Before continuing, a little background on the public goods problem. A "public good" is anything that is difficult to produce the optimum amount of some good because of the good's positive externalities. Public goods are non-rivalrous and non-excludable, which means that one person's consumption does not preclude another's consumption, and that once the good is produced, one cannot prevent others from consuming it. Lighthouses, for instance, are public goods because even though a salty old sea-dog may pay to put the lighthouse up, every other ship--merchants, pirates, you name it--gets to use it to come into port. Public goods are generally underproduced because no one has the incentive to make them due to the free rider problem (if I have to explain THAT to you, then you really shouldn't be reading this, you fool).

Most poker games are not "heads-up." In other words, there are generally more than two people at the table. Further, when a player shows his cards to one person, he must show them to all players. Information at the poker table is, then, a public good (it is non-rivalrous and non-excludable). as such, why does any player pay the cost associated with uncovering the information? The question is even more puzzling since, given the structure of the game, the person who pays to see the cards not only incurs the monetary cost, but also "pays" the "price" of giving his opponents information that they can use later in the game.

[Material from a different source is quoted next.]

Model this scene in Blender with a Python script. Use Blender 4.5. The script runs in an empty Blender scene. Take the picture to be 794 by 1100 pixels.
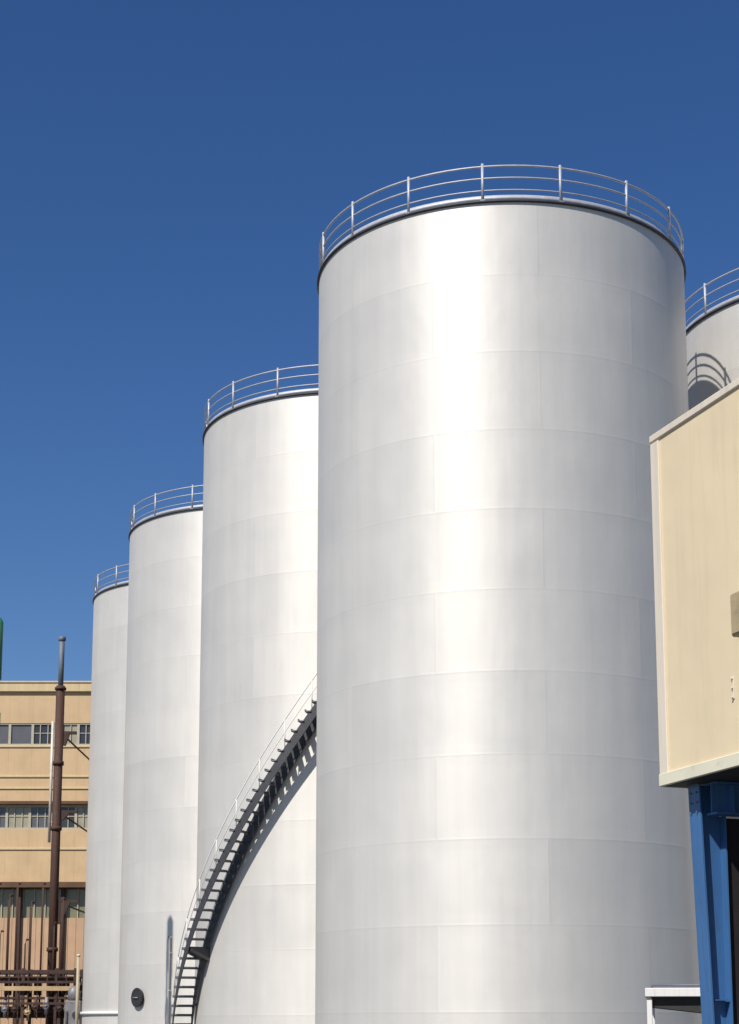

The "pay to see 'em" phenomenon that I am the first to notice, uncover, and analyze in a rigorously academic fashion highlights another aspect of the market economy, to wit, the spontaneous generation of prices. Poker games have well-defined property rights (my chips and cards are mine; yours are yours) and low transactions costs. In other words, the settings are prime for exchange (and its corollaries, unparalleled progress, wealth, and freedom). And just like Hernando de Soto would predict, such exchanges do occur, and a priori make everyone--everyone--better off.

Like every other observable phenomenon, the exchange of information at the poker table is evidence that Adam Smith was right when he wrote of the human tendency to "truck, barter, and exchange information for cash at the poker table." Further, casino attempts to regulate "price gouging" for information have always led to shortages and queues for the information. This inevitably leads to poker information rationing and crazy schemes like only allowing the purchase of poker information on odd-numbered days, etc. Finally, the execrable Kelo case will unfortunately allow the government to seize poker information for private benefit, in contrast to the Fifth Amendment mandate that such seizures be used only "for public use."